_DIRECTIONS_
List every line below containing "from".

_SUPPLIED INFORMATION_
##############################

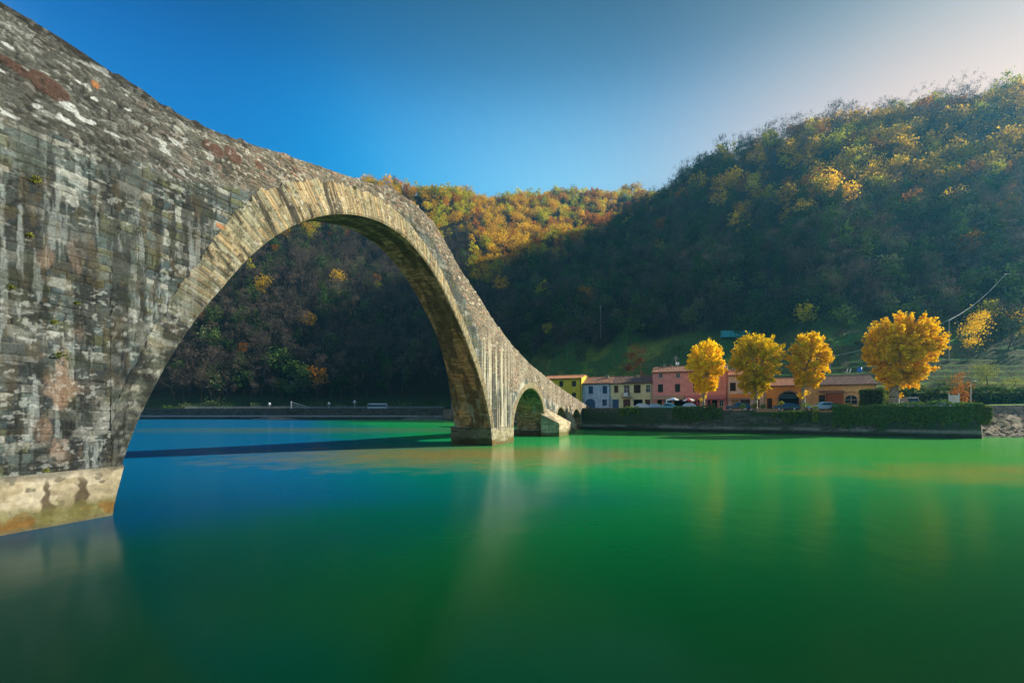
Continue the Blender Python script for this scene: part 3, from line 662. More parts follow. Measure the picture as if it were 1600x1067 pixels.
# ------------------------------------------------------------ quay wall
quaym = mat_attr('old_wall', .95, 4.0, .4, .7, 10.0, .05)
def wall_run(p0, p1, zt, thick, name, label, cat, seed=5, batter=.12, ledge=1.05, base=-1.5, dark=1.0, mossy=.6, ztf=None, res=.16):
    p0 = np.array(p0, float); p1 = np.array(p1, float); L = np.hypot(*(p1-p0)); d = (p1-p0)/L; n = np.array([d[1], -d[0]])
    nc = int(L/res)+2; s = np.linspace(0, L, nc); topz = zt+0*s if ztf is None else np.interp(s, *ztf)
    prof = []   # (height fraction style) rows: z, offset outwards
    rows = 44
    Zr = np.zeros((rows+6, nc)); Or = np.zeros((rows+6, nc))
    for k in range(rows):
        f = k/(rows-1); z = base+(topz-base)*f; Zr[k] = z
        Or[k] = batter*(topz-z)*.5 + (.22 if ledge is not None else 0)*ss(ledge+.05 if ledge else 0, (ledge or 0)-.05, z)
    for k, o in enumerate((0, -.15, -thick+.15, -thick, -thick, -thick)):
        Zr[rows+k] = topz + (0.02 if k in (1, 2) else 0) - (1.2 if k == 4 else 0) - (3 if k == 5 else 0); Or[rows+k] = o
    S = np.repeat(s[None, :], rows+6, 0)
    e, a, b = voro(S, Zr+Or*.2, .55, .3, seed)
    c = np.zeros(S.shape+(3,))+np.array([.17, .155, .12])*dark; c *= (.6+.8*a)[..., None]
    c = mixc(c, [.04, .04, .03], (1-ss(0, .05, e))*.6)
    c = mixc(c, np.array([.045, .075, .03]), ss(.62-mossy*.25, .72-mossy*.15, fbm(S/5, Zr/1.3, seed+1, 5))*.85)
    c = mixc(c, np.array([.34, .31, .26]), np.exp(-((Zr-.95)/.28)**2)*ss(.35, .6, fbm(S/3, Zr*2, seed+2, 4))*.7)
    if mossy == 0: c = mixc(c*.55, np.array([.42, .42, .42]), np.exp(-((Zr-1.5)/.22)**4)*.9)
    c = mixc(c, [.03, .032, .02], ss(.75, .45, Zr)*.8)
    h = (ss(0, .06, e)*(.4+a)+(fbm(S*2, Zr*2, seed+3, 3)-.5))*.06; h[rows:] *= .3
    X = p0[0]+d[0]*S+n[0]*(Or+h); Yy = p0[1]+d[1]*S+n[1]*(Or+h)
    o = link(name, np_mesh(name, np.stack([X, Yy, Zr], -1).reshape(-1, 3), grid_faces(*S.shape), np.clip(c, .01, .8).reshape(-1, 3)), quaym)
    return tag(o, label, cat)
q0, q1 = np.array([15.2, 97.4]), np.array([70.6, 66.5])
qd = (q1-q0)/np.hypot(*(q1-q0)); qn = np.array([qd[1], -qd[0]]); QL = np.hypot(*(q1-q0))
def qpt(px, back=0.0):
    'point of the quay line under photo column px, moved back from the river'
    u = (px-800)/F; s = (u*q0[1]-q0[0])/(qd[0]-u*qd[1]); return q0+qd*s-qn*back
def qs(px):
    u = (px-800)/F; return (u*q0[1]-q0[0])/(qd[0]-u*qd[1])
def Yat(px, back): # distance where column px meets the line set back from the quay
    u = (px-800)/F; p = q0-qn*back; s = (u*p[1]-p[0])/(qd[0]-u*qd[1]); return (p+qd*s)[1]
zs_ = ([0, qs(1128), qs(1132), qs(1296), qs(1300), QL], [4.72, 4.75, 4.15, 4.15, 4.8, 4.85])
wall_run(q0, q1, 4.7, .55, 'quay_wall', 'long dark mossy stone quay wall below the coloured houses, rising from the river', 'wall', 5, ztf=zs_, dark=.72, mossy=1.1)
wall_run(q1-qd*.1, q1-qn*24+qd*.3, 4.5, .5, 'quay_wall', 'short end of the quay wall turning inland beside the sunlit rocky bank', 'wall', 8, res=.2, ledge=None)
wall_run((-330, 205.5), (-31, 199.2), 4.9, .6, 'river_wall', 'straight pale banded embankment wall across the water, seen through the great arch', 'wall', 15, .05, 2.6, mossy=.0, res=.6)
wall_run((-31, 199.2), (-8, 149.6), 4.6, .6, 'river_wall', 'bank wall on the far side of the bridge curving back to the shaded hill', 'wall', 19, .05, 2.2, mossy=.3, res=.6)
wall_run((-8, 149.6), (15.2, 97.6), 4.6, .6, 'river_wall', 'low stone bank wall seen through the second arch of the bridge', 'wall', 23, .05, 2.0, mossy=.3, res=.3)
# rubble wall behind the rocky bank at the right edge
a_, b_ = at(1443, 640, 88.5), at(1790, 640, 84)
wall_run((a_.x, a_.y), (b_.x, b_.y), 5.2, .5, 'rubble_wall', 'low sunlit rubble wall beside the road above the rocky bank, right edge', 'wall', 29, .04, None, 1.5, 1.5, .2)
# ------------------------------------------------------------ materials of the village
def plaster(name, c, d=.75):
    return mat(name, c, .9, (tuple(x*d for x in c), 1.1), .25, 6.0)
M_ = dict(
 yellow=plaster('yellow_plaster', (.74, .56, .05)), blue=plaster('pale_blue_plaster', (.55, .66, .72), .6), cream=plaster('cream_plaster', (.84, .72, .36)),
 pink=plaster('pink_plaster', (.86, .36, .31)), pale=plaster('pale_pink_plaster', (.84, .68, .64)), ochre=plaster('ochre_plaster', (.86, .40, .10)),
 apricot=plaster('apricot_plaster', (.90, .60, .27)), canopy=mat('beige_canopy', (.52, .36, .20), .8), orange=mat('orange_canvas', (.75, .30, .06), .8),
 rose=mat('rose_canvas', (.55, .20, .20), .8), tile=mat('roof_tile', (.46, .22, .12), .9, ((.16, .10, .075), 2.2), .3, 5), tiled=mat('dark_roof_tile', (.26, .16, .12), .9, ((.12, .07, .06), 1.8), .3, 5),
 rust=mat('warm_roof_tile', (.50, .22, .10), .9, ((.28, .14, .08), 2.0), .3, 5),
 glass=mat('window_glass', (.03, .04, .05), .08, spec=.8), dark=mat('dark_interior', (.012, .012, .012), .9), wood=mat('brown_wood', (.13, .055, .03), .7, ((.07, .03, .018), 5), .2, 20),
 grn=mat('green_shutter_paint', (.035, .055, .035), .6), blu=mat('blue_door_paint', (.03, .09, .16), .5), brn=mat('brown_shutter_paint', (.045, .028, .02), .6), wht=mat('white_paint', (.78, .78, .75), .5),
 frame=mat('window_frame_paint', (.55, .52, .45), .6), pipe=mat('downpipe_metal', (.16, .07, .05), .5, metallic=.3), stonet=mat('stone_trim', (.30, .25, .18), .9, ((.18, .16, .12), 4), .4, 8),
 red=mat('dark_red_canvas', (.22, .02, .025), .8), iron=mat('dark_iron', (.03, .03, .03), .5, metallic=.5), orangewood=mat('orange_wood', (.42, .13, .04), .7, ((.28, .09, .03), 6), .2, 18),
 steel=mat('pale_steel', (.55, .56, .56), .45, metallic=.3), tyre=mat('tyre_rubber', (.02, .02, .02), .8), concrete=mat('concrete', (.36, .34, .30), .9, ((.25, .24, .21), 2), .3, 8),
 brick=mat('brick_ledge', (.50, .25, .13), .9, ((.38, .18, .1), 5), .3, 12), teal=mat('teal_film', (.02, .30, .33), .35), bluep=mat('blue_plastic', (.02, .16, .55), .4),
)
HO = np.array([17.9, 112.0]); HD = np.array([.9165, -.4007]); HB = np.array([.4007, .9165]); HRZ = math.atan2(HD[1], HD[0]); GZ0 = 4.2
def hs(px, fwd=0.0):
    u = (px-800)/F; o = HO-HB*fwd; return (u*o[1]-o[0])/(HD[0]-u*HD[1])
def hy(px, fwd=0.0): return (HO-HB*fwd+HD*hs(px, fwd))[1]
def hz(px, y, fwd=0.0): return HC+(640-y)/F*hy(px, fwd)-GZ0
def arched(s0, s1, z0, z1, zs, n=14):
    'outline of an arched opening: springs at zs, crown at z1'
    c = (s0+s1)/2; r = (s1-s0)/2
    return [(s0, z0)] + [(c-r*math.cos(math.pi*k/n), zs+(z1-zs)*math.sin(math.pi*k/n)) for k in range(n+1)] + [(s1, z0)]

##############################

_EXPECTED OUTPUT_
Continue the Blender Python script for this scene: part 3, from line 662. More parts follow. Measure the picture as if it were 1600x1067 pixels.
    'point of the quay line under photo column px, moved back from the river'
def Yat(px, back): # distance where column px meets the line set back from the quay
wall_run(q0, q1, 4.7, .55, 'quay_wall', 'long dark mossy stone quay wall below the coloured houses, rising from the river', 'wall', 5, ztf=zs_, dark=.72, mossy=1.1)